Russia has been pitching a rival missile platform that costs half of those made by US companies, reports CNBC, which has resulted in several countries dealing with the Kremlin “despite the potential for blowback.”

Sefa Karacan | Anadolu Agency | Getty Images

The Russian S-400 mobile long-range surface-to-air missile system costs around $500 million, vs. the $1 billion price tag for a US-made Raytheon Patriot Pac-2 battery, while a THAAD battery made by Lockheed Martin costs just about $3 billion, according to people with first-hand knowledge of a US intelligence assessment.

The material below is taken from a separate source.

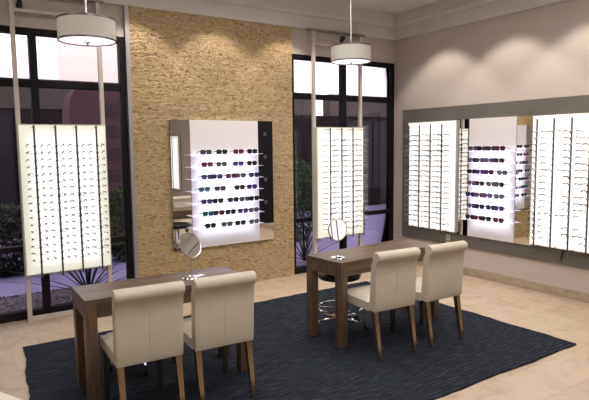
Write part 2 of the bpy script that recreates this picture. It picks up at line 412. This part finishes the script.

Nearly 13 countries have expressed interest in buying Russia’s S-400, a move that could trigger potential U.S. sanctions under the Countering America’s Adversaries Through Sanctions Act, which President Donald Trump signed in August 2017. In September, the U.S. slapped sanctions on China  for buying fighter jets and missiles from Russia. However, the U.S. could grant sanction waivers. –CNBC

Turkey, meanwhile, may be hit with US sanctions over their decision to purchase the S-400 defense system, which the United States says poses a risk to its F-35 fifth generation stealth fighter platform.

Meanwhile, India called the United States’ bluff over sanctions in late Ocotber, standing its ground in its decision to buy the S-400.

One of the reasons Russian systems are generally considered less expensive than their American counterparts is because they don’t include pricey ongoing maintenance.

“When foreign militaries buy American, above and beyond the purchase, they are buying a partnership with the U.S. military,” Andrew Hunter, director of the Defense-Industrial Initiatives Group at the Center for Strategic and International Studies, told CNBC. “And that plus the maintenance and technical assistance is a big part of the cost difference.

The S-400 system made its debut in 2007, succeeding the S-200 and S-300 missile systems. According to CNBC, “the Russian-made S-400 is capable of engaging a wider array of targets, at longer ranges and against multiple threats simultaneously,” vs. US-made systems.

In terms of capability, one source noted that while there is no perfect weapon, the S-400 eclipses even THAAD, America’s missile defense crown jewel.

When asked why nations seek to buy the S-400 instead of America’s Patriot or THAAD systems, one of the people with knowledge of the intelligence report explained that foreign militaries aren’t willing to stick with the cumbersome process of buying weapons from the U.S. government. –CNBC

“Many of these countries do not want to wait for U.S. regulatory hurdles,” said a CNBC source with first hand knowledge of the assessment. “The S-400 has less export restrictions and the Kremlin is willing to expedite sales by skipping over any regulatory hurdles.